Prompt »
From the first line of the data below, repeat each line exactly until you reach the line with "return V, F"; include that line too.
* * * * * * * * *
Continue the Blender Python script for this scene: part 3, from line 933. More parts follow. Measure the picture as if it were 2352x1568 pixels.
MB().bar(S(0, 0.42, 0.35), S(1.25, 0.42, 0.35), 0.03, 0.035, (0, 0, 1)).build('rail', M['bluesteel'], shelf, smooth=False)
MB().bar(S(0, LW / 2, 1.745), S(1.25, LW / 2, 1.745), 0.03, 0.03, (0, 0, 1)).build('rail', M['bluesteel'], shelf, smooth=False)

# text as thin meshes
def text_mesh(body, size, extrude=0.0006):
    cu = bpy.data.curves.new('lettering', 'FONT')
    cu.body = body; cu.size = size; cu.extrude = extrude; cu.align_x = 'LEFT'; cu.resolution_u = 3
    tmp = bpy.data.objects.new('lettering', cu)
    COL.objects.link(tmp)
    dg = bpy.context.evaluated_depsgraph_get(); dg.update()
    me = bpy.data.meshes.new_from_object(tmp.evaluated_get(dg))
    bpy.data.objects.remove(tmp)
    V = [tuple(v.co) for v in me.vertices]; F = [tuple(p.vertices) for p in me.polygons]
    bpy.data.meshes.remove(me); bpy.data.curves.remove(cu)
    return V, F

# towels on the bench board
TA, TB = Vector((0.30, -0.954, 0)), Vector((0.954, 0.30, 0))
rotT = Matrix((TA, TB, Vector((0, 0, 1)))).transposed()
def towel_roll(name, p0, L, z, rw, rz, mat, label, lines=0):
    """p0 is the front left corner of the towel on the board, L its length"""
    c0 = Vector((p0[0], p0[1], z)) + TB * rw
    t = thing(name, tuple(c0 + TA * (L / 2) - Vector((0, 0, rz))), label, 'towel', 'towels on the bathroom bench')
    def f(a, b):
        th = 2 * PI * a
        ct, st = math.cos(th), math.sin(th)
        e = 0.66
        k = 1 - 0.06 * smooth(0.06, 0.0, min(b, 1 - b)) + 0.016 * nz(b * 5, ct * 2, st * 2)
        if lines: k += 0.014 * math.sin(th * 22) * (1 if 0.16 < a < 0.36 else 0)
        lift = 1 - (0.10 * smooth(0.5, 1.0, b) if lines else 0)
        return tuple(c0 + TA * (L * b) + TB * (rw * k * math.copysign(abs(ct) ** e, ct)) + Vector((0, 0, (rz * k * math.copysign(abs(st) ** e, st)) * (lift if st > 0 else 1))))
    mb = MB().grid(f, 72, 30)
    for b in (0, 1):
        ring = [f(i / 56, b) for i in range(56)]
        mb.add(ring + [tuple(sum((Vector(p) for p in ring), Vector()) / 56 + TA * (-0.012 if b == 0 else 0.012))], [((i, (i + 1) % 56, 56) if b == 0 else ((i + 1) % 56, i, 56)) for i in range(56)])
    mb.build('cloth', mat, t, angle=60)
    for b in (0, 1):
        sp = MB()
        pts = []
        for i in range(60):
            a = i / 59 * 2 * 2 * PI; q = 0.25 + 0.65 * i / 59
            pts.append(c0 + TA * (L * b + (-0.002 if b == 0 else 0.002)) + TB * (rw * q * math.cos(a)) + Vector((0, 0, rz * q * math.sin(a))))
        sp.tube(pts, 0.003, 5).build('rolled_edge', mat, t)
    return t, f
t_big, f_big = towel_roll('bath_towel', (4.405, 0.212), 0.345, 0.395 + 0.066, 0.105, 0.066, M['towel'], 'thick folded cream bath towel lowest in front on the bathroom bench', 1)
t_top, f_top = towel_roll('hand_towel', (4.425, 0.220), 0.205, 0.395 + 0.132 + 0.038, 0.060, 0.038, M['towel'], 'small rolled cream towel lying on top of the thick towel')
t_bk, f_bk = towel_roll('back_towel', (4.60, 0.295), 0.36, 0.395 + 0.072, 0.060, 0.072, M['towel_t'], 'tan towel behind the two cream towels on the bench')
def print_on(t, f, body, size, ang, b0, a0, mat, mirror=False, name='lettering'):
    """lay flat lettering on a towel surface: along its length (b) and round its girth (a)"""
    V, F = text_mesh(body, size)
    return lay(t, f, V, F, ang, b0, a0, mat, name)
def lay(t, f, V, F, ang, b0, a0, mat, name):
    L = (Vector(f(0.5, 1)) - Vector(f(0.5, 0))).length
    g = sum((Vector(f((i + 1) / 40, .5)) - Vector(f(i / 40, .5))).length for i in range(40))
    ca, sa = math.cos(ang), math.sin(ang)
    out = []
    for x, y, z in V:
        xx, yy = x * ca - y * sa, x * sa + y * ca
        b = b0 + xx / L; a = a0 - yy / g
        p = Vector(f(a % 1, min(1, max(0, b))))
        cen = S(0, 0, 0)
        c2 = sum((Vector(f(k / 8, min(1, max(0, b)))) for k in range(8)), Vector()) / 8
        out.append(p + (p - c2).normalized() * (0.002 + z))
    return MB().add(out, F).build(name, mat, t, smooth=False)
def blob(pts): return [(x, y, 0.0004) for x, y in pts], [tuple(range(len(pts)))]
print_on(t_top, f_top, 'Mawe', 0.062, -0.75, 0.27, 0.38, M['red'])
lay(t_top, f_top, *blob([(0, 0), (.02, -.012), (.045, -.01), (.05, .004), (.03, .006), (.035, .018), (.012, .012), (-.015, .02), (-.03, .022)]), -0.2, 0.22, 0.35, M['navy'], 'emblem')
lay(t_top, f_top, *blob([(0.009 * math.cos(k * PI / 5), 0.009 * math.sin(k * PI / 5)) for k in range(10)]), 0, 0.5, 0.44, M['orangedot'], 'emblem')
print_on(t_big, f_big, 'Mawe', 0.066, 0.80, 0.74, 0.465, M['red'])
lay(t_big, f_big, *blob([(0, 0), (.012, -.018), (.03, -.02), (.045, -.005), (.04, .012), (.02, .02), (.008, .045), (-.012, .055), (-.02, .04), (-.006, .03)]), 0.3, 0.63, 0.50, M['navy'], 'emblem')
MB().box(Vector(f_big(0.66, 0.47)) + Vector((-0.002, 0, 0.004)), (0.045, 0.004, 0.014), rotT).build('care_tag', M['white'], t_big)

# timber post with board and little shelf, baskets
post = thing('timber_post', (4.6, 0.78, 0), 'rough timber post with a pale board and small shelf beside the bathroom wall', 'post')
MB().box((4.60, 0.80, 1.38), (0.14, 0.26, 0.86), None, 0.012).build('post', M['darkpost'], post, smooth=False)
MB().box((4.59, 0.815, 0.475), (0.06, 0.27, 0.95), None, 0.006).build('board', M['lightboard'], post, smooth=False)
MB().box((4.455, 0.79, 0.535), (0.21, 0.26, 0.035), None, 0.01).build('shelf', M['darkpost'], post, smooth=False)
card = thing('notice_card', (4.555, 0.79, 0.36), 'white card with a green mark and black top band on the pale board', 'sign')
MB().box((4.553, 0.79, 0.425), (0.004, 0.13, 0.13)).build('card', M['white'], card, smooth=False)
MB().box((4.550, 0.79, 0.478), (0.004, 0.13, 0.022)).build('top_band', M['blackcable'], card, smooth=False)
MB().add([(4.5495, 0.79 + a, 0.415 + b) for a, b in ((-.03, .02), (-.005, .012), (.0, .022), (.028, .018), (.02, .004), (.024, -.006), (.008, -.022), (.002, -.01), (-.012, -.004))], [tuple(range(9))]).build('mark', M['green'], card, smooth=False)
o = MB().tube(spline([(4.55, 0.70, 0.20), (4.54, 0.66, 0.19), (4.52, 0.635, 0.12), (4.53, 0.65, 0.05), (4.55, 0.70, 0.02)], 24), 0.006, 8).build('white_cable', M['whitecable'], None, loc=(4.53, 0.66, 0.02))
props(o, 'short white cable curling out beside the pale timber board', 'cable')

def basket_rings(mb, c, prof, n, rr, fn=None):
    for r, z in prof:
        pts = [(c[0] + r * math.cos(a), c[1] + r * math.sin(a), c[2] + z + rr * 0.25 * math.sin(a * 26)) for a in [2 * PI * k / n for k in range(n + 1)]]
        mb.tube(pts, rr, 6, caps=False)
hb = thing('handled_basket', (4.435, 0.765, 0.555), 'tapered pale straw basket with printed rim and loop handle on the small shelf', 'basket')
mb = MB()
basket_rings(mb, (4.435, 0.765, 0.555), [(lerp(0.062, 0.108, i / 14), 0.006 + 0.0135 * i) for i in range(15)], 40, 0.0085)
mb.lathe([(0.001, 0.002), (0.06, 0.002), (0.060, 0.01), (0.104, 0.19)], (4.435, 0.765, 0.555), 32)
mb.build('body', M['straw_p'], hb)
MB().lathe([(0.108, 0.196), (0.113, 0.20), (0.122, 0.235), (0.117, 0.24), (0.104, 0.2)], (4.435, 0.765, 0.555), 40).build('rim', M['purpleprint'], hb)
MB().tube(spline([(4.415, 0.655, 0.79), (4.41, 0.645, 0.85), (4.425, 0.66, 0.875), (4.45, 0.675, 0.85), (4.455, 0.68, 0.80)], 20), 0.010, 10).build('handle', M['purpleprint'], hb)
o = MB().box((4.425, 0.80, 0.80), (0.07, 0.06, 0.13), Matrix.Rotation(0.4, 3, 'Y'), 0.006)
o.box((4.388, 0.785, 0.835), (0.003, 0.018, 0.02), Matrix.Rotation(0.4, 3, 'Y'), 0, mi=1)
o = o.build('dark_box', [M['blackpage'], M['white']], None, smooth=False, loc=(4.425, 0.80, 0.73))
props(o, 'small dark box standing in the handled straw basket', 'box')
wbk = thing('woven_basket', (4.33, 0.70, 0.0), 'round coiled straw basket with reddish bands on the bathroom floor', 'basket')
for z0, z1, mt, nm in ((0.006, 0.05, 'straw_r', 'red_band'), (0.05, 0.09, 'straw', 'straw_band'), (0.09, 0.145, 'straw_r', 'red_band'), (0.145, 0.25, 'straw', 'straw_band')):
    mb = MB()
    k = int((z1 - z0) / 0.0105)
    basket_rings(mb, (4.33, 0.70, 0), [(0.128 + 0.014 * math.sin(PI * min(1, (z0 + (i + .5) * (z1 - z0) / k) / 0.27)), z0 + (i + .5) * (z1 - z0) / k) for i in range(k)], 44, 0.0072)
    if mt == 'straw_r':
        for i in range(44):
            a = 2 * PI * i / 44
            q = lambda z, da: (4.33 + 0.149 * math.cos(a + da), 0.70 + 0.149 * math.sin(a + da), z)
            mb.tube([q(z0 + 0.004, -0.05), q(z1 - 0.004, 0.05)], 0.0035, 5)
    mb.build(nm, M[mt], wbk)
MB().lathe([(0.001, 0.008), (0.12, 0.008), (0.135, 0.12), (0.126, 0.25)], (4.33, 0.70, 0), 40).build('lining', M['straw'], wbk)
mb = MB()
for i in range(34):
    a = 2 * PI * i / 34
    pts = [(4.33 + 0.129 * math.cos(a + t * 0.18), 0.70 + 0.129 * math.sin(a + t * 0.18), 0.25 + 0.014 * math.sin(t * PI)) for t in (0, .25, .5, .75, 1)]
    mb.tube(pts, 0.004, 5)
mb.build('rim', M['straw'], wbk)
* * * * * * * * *
Exercise response »
Continue the Blender Python script for this scene: part 3, from line 933. More parts follow. Measure the picture as if it were 2352x1568 pixels.
MB().bar(S(0, 0.42, 0.35), S(1.25, 0.42, 0.35), 0.03, 0.035, (0, 0, 1)).build('rail', M['bluesteel'], shelf, smooth=False)
MB().bar(S(0, LW / 2, 1.745), S(1.25, LW / 2, 1.745), 0.03, 0.03, (0, 0, 1)).build('rail', M['bluesteel'], shelf, smooth=False)

# text as thin meshes
def text_mesh(body, size, extrude=0.0006):
    cu = bpy.data.curves.new('lettering', 'FONT')
    cu.body = body; cu.size = size; cu.extrude = extrude; cu.align_x = 'LEFT'; cu.resolution_u = 3
    tmp = bpy.data.objects.new('lettering', cu)
    COL.objects.link(tmp)
    dg = bpy.context.evaluated_depsgraph_get(); dg.update()
    me = bpy.data.meshes.new_from_object(tmp.evaluated_get(dg))
    bpy.data.objects.remove(tmp)
    V = [tuple(v.co) for v in me.vertices]; F = [tuple(p.vertices) for p in me.polygons]
    bpy.data.meshes.remove(me); bpy.data.curves.remove(cu)
    return V, F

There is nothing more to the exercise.